L'ANALISI
Cremona. Stagione concertistica
13 Febbraio 2015 - 18:15
Se è vero che Mozart fu un punk della sua epoca, allora giovedì sera (12 febbraio) lo spirito del discolo Amadeus ha folleggiato con vena irriverente e scherzosa da un lato all’altro del palco del Ponchielli, ingombro di strumenti decisamente inusuali per l’esecuzione del capolavoro Il flauto magico. A far risuonare marimba e djembe, kora e chitarra elettrica (e molto altro ancora) sono stati gli straordinari strumentisti dell’Orchestra di piazza Vittorio, collettivo ‘arcobaleno’ assemblato da Mario Tronco sotto il segno della ricerca e della contaminazione dei linguaggi musicali.
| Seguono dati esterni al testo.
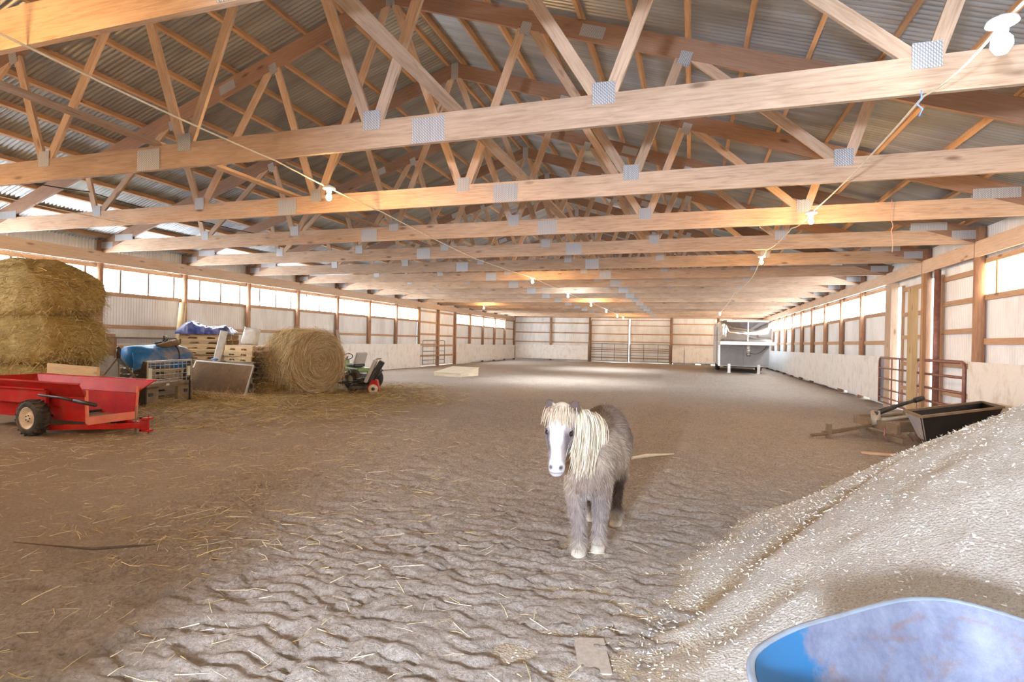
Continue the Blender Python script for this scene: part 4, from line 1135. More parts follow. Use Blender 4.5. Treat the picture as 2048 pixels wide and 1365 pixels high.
def walk_mower():
    t = thing('walk_behind_mower', 'red walk-behind mower with upright grey grass bag', 'mower', (-8.45, 13.20, 0), math.radians(28))
    # local x: forward is -x, handle end +x
    mb = MB(); mb.loft([[(-.42, -.25, z), (-.42, .25, z), (.28, .27, z), (.28, -.27, z)] if z < .2 else [(-.36, -.2, z), (-.36, .2, z), (.2, .2, z), (.2, -.2, z)] for z in (.10, .19, .25)]); mb.build('deck', M['blacksteel'], t, bevel=.02)
    mb = MB(); mb.add([(.02, -.28, .08), (.36, -.28, .06), (.30, -.28, .34), (.14, -.28, .36), (.02, .28, .08), (.36, .28, .06), (.30, .28, .34), (.14, .28, .36)], [(0, 1, 2, 3), (7, 6, 5, 4), (0, 4, 5, 1), (1, 5, 6, 2), (2, 6, 7, 3), (3, 7, 4, 0)]); mb.build('rear_shroud', M['red'], t, bevel=.015)
    for x, y, r in ((.20, -.32, .125), (.20, .32, .125), (-.36, -.30, .10), (-.36, .30, .10)):
        w_ = MB().lathe([(.045, -.035), (r - .01, -.035), (r, -.02), (r, .02), (r - .01, .035), (.045, .035)], (x, y, r), (0, 1, 0), 22).build('wheel', M['tire'] if x < 0 else M['rim'], t, True)
        MB().lathe([(0, -.04), (.045, -.042), (.05, .0), (.045, .042), (0, .04)], (x, y, r), (0, 1, 0), 14).build('hub', M['blacksteel'], w_, True)
    mb = MB(); mb.lathe([(.12, .25), (.14, .30), (.13, .36), (.07, .40), (.0, .41)], (-.10, 0, 0), (0, 0, 1), 16); mb.beam((-.26, .0, .33), (-.1, 0, .33), .14, .09); mb.build('engine', M['blacksteel'], t, True)
    mb = MB(); mb.tube([(-.72, -.2, .27), (-.3, -.2, .27), (.18, -.2, .31), (.42, -.2, .62)], .014, 8); mb.tube([(-.72, .2, .27), (.18, .2, .31), (.42, .2, .62)], .014, 8); mb.tube([(-.72, -.2, .27), (-.72, .2, .27)], .014, 8)
    mb.tube([(.42, -.2, .62), (.38, -.2, .72), (.22, -.22, .50)], .012, 8); mb.build('handle', M['blacksteel'], t, True)
    c0, c1 = Vector((-.02, 0, .28)), Vector((.24, 0, .90))
    mb = MB(); mb.beam(c0, c1, .46, .10, (-1, 0, .4)); mb.build('bag_front', M['fabric_grey'], t, bevel=.03)
    mb = MB(); mb.beam(c0 + Vector((.13, 0, .02)), c1 + Vector((.17, 0, -.04)), .42, .16, (-1, 0, .4)); mb.build('bag_back', M['blacksteel'], t, bevel=.03)
    mb = MB(); mb.tube([(.24, -.2, .92), (.38, -.2, .93), (.38, .2, .93), (.24, .2, .92)], .011, 8); mb.build('bag_handle', M['lightsteel'], t)
walk_mower()

# mounting block
t = thing('mounting_block', 'low cream painted wooden ramp platform alone on the sand', 'platform', (-9.35, 20.5, 0), -.12)
mb = MB(); mb.add([(-.66, 0, 0), (.62, 0, 0), (.68, 1.35, 0), (-.58, 1.35, 0), (-.66, 0, .14), (.62, 0, .14), (.68, 1.35, .33), (-.58, 1.35, .33)], [(3, 2, 1, 0), (0, 1, 5, 4), (1, 2, 6, 5), (2, 3, 7, 6), (3, 0, 4, 7)], [[(0, 0)] * 4] + [[(0, 0), (1.3, 0), (1.3, .15), (0, .15)]] * 4); mb.build('side_board', M['block'], t)
mb = MB(); mb.add([(-.68, -.02, .14), (.64, -.02, .14), (.70, 1.37, .33), (-.60, 1.37, .33), (-.68, -.02, .165), (.64, -.02, .165), (.70, 1.37, .355), (-.60, 1.37, .355)], [(3, 2, 1, 0), (4, 5, 6, 7), (0, 1, 5, 4), (1, 2, 6, 5), (2, 3, 7, 6), (3, 0, 4, 7)], [[(0, 0), (1.3, 0), (1.3, 1.3), (0, 1.3)]] * 2 + [[(0, 0), (1.3, 0), (1.3, .03), (0, .03)]] * 4); mb.build('top_board', M['block'], t)

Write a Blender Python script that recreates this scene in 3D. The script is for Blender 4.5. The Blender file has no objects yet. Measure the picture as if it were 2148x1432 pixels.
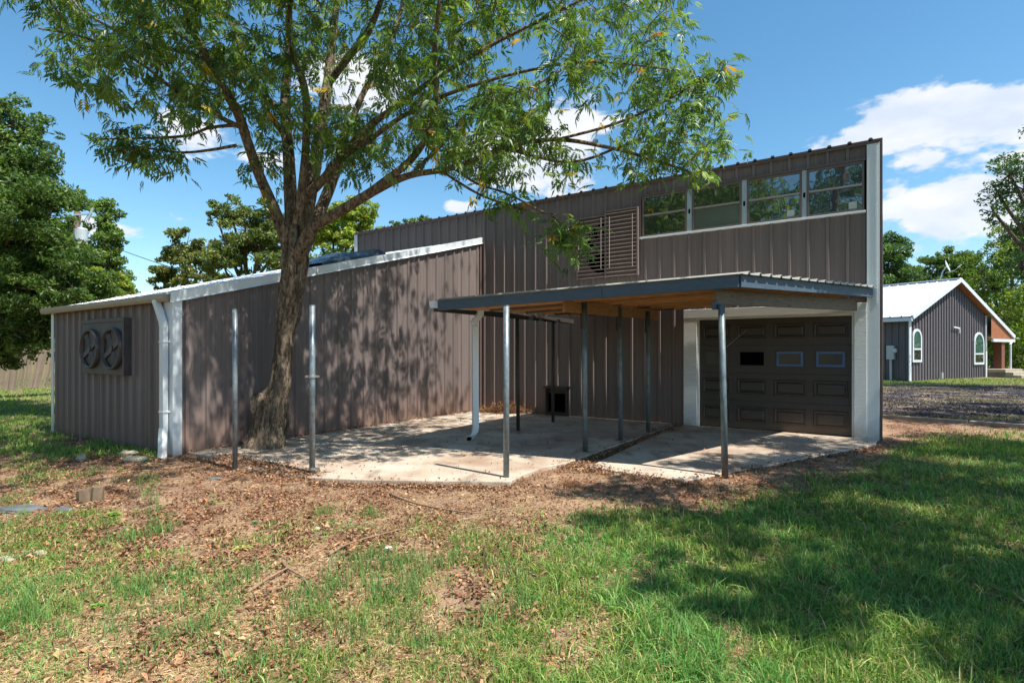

Il singspiel mozartiano è stato trasfigurato in un lungo viaggio sonoro fra i quattro angoli del globo. Perché la band — composta da musicisti di ogni razza e colore provenienti da mezzo mondo — è artefice e portavoce di una koinè musicale che germina nella commistione tra reggae, ska, ritmi africani e melodie di derivazione orientale con il rock, il jazz e le torride suggestioni del Sudamerica. Musica cosmopolita in cui colori, stili, lingue e tradizioni diverse si mescolano in un ardimentoso mélange di suoni glocal. Non uno sgarbo alla classicità dell’opera lirica, ma un complesso e coraggioso intervento di rilettura che focalizza l’attenzione sui grandi sentimenti di umanità, bontà e fratellanza contenuti nel plot de Il flauto magico. I vagabondaggi sonori dell’Orchestra prendono così forma in uno spettacolo a metà tra il musicale e il politico (alla faccia della matrice massonica dell’opera mozartiana...): un «concerto scenico» che intende lanciare un messaggio di speranza, invitando a riflettere su come il multiculturalismo possa essere una risorsa preziosa in quel cammino che porta all’unione ideale di tutti gli esseri umani. Al di là delle differenze di razze, ideologie e religioni.
Mozart non resta semplicemente sullo sfondo con la sua meravigliosa favola, ambientata in un antico Egitto irreale e fantasioso: nello spazio scenico meticcio del Ponchielli, avvolto in un’aura fiabesca, le melodie e gli eccezionali giochi armonici costruiti dal maestro di Salisburgo emergono nitidamente dalla superficie di un flusso di note stravagante e travolgente, che trascina lo spettatore in un mondo pazzo e variopinto, visualizzato didascalicamente dalle immagini in movimento proiettate sul fondale della scena. Il gorgoglio delle tabla suonate dall’indiano Sanjay Kansa Banik inghiotte i celebri tre accordi d’attacco dell’opera; un tempo di bossa nova scandisce la melodia d’amore fischiettata squisitamente del Tamino interpretato dal cubano Awalys Ernesto Lopez Maturell; una chitarra acustica imbastisce una pop-song quasi broadwayana cantata dalla Pamina d’Albione Sylvie Lewis; l’immortale aria della Regina della Notte (l’ottimo soprano Maria Laura Martorana) si fa strada in un nugolo di suoni che relegano i violini al ruolo di comprimari; la voce di Papageno (a cui presta la propria esuberante fisicità il senegalese El Hadji Yeri Samb) traccia una linea vocale rap su un inaspettato beatbox; l’accento afro-napoletano del narratore Omar Lopez Valle tocca persino i tasti della comicità: ogni istante di questo Flauto magico assume una direzione imprevedibile, deragliando dai binari della mera esecuzione per inseguire qualcosa di più impalpabile ed emozionante.